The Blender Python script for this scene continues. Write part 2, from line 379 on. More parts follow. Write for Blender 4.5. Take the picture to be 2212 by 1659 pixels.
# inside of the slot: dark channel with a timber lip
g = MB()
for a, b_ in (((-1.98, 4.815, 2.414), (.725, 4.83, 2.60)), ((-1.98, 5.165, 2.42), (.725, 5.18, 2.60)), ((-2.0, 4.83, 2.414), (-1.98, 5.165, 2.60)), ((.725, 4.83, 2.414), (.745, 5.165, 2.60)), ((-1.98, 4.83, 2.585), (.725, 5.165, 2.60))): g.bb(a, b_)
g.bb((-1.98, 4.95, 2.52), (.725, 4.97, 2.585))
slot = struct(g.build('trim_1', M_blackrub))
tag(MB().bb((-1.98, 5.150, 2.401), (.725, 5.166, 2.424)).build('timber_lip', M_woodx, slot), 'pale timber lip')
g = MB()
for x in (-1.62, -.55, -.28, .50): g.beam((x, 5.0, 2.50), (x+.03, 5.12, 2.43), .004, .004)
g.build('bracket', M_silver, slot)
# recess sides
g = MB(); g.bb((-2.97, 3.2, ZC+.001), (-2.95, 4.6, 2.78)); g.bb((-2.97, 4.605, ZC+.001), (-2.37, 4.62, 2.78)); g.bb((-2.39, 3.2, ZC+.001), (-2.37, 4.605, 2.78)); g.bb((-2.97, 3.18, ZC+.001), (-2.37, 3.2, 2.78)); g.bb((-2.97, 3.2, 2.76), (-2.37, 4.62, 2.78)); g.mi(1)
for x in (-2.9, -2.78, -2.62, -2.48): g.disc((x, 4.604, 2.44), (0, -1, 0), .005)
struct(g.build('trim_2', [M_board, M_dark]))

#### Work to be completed
Reproduce the full listing above, character for character.

#### Full solution
The Blender Python script for this scene continues. Write part 2, from line 379 on. More parts follow. Write for Blender 4.5. Take the picture to be 2212 by 1659 pixels.
# inside of the slot: dark channel with a timber lip
g = MB()
for a, b_ in (((-1.98, 4.815, 2.414), (.725, 4.83, 2.60)), ((-1.98, 5.165, 2.42), (.725, 5.18, 2.60)), ((-2.0, 4.83, 2.414), (-1.98, 5.165, 2.60)), ((.725, 4.83, 2.414), (.745, 5.165, 2.60)), ((-1.98, 4.83, 2.585), (.725, 5.165, 2.60))): g.bb(a, b_)
g.bb((-1.98, 4.95, 2.52), (.725, 4.97, 2.585))
slot = struct(g.build('trim_1', M_blackrub))
tag(MB().bb((-1.98, 5.150, 2.401), (.725, 5.166, 2.424)).build('timber_lip', M_woodx, slot), 'pale timber lip')
g = MB()
for x in (-1.62, -.55, -.28, .50): g.beam((x, 5.0, 2.50), (x+.03, 5.12, 2.43), .004, .004)
g.build('bracket', M_silver, slot)
# recess sides
g = MB(); g.bb((-2.97, 3.2, ZC+.001), (-2.95, 4.6, 2.78)); g.bb((-2.97, 4.605, ZC+.001), (-2.37, 4.62, 2.78)); g.bb((-2.39, 3.2, ZC+.001), (-2.37, 4.605, 2.78)); g.bb((-2.97, 3.18, ZC+.001), (-2.37, 3.2, 2.78)); g.bb((-2.97, 3.2, 2.76), (-2.37, 4.62, 2.78)); g.mi(1)
for x in (-2.9, -2.78, -2.62, -2.48): g.disc((x, 4.604, 2.44), (0, -1, 0), .005)
struct(g.build('trim_2', [M_board, M_dark]))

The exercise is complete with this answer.